Adidas Unveils £60m Matchday Makeover for Iraola's Liverpool
Anfield’s next act under Andoni Iraola will not just sound different. It will look different too.
Liverpool have unveiled a sweeping £60m matchday makeover as the Basque coach prepares for his first season in charge, with Adidas rolling out a full visual reset for 2026/27 that stretches from the home shirt to pre-match wear and training gear.
Adidas goes all‑in on Iraola’s Liverpool
Iraola arrives on Merseyside with his stock high after steering Bournemouth into European football, and Liverpool are moving quickly to wrap that fresh start in a new identity. Adidas, back as kit supplier after last year’s reunion with the club, has confirmed a major expansion of its partnership built around the new era at Anfield.
The German brand has already launched the 2026/27 home shirt as part of a £60m deal. Now it has lifted the lid on the rest of the matchday wardrobe: training kits, pre-match shirts and a wider clothing range that will help bankroll what is expected to be a significant summer rebuild under the new manager.
Liverpool’s decision to return to Adidas has already paid off. The club reported a 700% surge in kit sales last season, with supporters snapping up shirts in more than 150 countries. That commercial spike has strengthened the club’s hand in negotiations and underpinned what has become one of the most lucrative technical partnerships in European football.
Elite status – and elite treatment
On the back of that success, Adidas has promoted Liverpool into its ‘Elite’ clubs group for the 2026/27 campaign. It is a small, high-profile circle – and the benefits are immediate.
Elite status means Liverpool join Real Madrid, Manchester United and Arsenal as one of only four sides to receive a bespoke pre-match shirt for games at Anfield. It is a clear signal of how the brand now views the club: not just as a big seller, but as a flagship.
That pre-match shirt leans heavily into nostalgia. Adidas has reached back to its 1994 template, reviving a bold retro diamond pattern that will run across both the tops worn in the warm-up and the matching tracksuit jackets. The look is unmistakably 90s, a deliberate nod to an era when the brand’s designs became cult classics.

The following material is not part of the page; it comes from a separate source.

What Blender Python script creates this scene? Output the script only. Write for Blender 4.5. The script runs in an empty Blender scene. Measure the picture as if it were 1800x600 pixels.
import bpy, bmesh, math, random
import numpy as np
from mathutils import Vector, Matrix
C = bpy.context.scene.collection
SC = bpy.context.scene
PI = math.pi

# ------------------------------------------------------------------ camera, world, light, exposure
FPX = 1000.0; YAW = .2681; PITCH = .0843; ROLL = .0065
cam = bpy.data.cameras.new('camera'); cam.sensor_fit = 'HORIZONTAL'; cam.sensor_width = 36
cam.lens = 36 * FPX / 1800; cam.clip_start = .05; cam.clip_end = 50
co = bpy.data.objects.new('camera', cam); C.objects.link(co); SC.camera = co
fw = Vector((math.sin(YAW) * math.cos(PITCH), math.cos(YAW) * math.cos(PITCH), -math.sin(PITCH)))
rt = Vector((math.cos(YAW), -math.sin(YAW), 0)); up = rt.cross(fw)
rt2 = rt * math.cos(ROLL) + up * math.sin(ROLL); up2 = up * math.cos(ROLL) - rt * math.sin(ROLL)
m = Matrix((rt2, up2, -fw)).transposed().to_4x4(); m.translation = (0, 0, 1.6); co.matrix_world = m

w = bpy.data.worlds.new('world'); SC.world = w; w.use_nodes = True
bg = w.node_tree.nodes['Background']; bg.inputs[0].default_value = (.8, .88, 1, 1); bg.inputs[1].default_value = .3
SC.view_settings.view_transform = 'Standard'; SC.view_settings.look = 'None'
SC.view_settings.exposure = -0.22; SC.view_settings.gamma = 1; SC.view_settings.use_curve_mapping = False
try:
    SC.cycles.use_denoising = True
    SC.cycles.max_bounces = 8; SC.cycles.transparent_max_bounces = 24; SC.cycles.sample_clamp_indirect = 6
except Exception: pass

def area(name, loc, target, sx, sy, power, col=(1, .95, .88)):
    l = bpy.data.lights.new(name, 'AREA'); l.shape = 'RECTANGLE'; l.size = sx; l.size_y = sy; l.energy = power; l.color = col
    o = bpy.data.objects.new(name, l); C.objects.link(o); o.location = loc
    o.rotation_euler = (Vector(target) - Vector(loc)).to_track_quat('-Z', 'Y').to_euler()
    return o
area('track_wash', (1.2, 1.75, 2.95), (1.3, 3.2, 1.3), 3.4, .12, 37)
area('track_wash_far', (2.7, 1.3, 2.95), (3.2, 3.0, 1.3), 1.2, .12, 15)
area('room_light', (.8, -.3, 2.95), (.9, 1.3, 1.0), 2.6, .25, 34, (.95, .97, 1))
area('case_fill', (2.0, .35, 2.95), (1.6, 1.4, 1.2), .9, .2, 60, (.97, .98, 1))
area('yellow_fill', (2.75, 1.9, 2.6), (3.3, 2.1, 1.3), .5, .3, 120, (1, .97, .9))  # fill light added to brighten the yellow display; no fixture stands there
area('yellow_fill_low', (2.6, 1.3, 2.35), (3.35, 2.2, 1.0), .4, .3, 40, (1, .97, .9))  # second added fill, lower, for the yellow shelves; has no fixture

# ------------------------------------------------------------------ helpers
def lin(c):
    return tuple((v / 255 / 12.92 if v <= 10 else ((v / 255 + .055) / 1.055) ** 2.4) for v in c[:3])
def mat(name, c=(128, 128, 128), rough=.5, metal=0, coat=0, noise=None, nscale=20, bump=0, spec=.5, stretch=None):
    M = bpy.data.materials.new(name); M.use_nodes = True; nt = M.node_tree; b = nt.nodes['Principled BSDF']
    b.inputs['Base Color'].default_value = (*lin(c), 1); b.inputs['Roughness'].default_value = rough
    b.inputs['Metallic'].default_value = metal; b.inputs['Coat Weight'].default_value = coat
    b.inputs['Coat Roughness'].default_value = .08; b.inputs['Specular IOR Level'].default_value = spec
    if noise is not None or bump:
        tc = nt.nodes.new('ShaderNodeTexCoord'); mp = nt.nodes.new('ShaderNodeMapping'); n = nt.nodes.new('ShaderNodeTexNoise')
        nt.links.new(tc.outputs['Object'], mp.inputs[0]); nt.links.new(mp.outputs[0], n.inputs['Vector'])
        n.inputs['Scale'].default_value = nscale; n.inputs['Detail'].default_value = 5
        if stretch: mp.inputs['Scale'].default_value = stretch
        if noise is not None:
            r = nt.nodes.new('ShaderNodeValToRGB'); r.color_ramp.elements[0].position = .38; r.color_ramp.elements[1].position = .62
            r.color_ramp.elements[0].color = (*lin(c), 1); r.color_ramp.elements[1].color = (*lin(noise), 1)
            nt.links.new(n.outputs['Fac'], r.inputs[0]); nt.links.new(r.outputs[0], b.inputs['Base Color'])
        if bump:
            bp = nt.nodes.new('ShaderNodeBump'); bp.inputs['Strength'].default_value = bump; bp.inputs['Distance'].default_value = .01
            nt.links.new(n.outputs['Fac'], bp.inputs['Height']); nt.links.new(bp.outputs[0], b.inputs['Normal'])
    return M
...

The training shirts and so-called ‘stadium’ jackets built around the same theme have already gone on sale, with the jackets priced at £100. For a club chasing every marginal gain off the pitch as well as on it, the numbers matter as much as the aesthetics.
Iraola steps in wearing the future
Liverpool chose their moment carefully. Iraola’s first appearance to the fanbase as the club’s new head coach came with him already wrapped in the next chapter of the Adidas story.
His unveiling featured the new training range, produced in partnership with training sponsor AXA. The collection is another deliberate throwback: jumpers, jackets and T-shirts built in a 1990s style, echoing the decade’s bolder shapes and looser fits while carrying a modern performance cut.
For supporters, this is only the start. New leisurewear ranges are in the pipeline, and a third kit launch is expected in April. The retro diamond pre-match shirts will not last the whole campaign either; they are scheduled to be replaced mid-season by a fresh design, keeping the look evolving as Iraola’s side beds in.
By the time the 2026/27 season kicks off, Liverpool will have shed almost every visual trace of the last regime. Two years of Arne Slot at Anfield give way to a new Basque blueprint, wrapped in Adidas stripes and framed by a £60m wardrobe.
The football will define the Iraola era. But from the first walk down the tunnel, there will be no doubt that Liverpool have turned the page.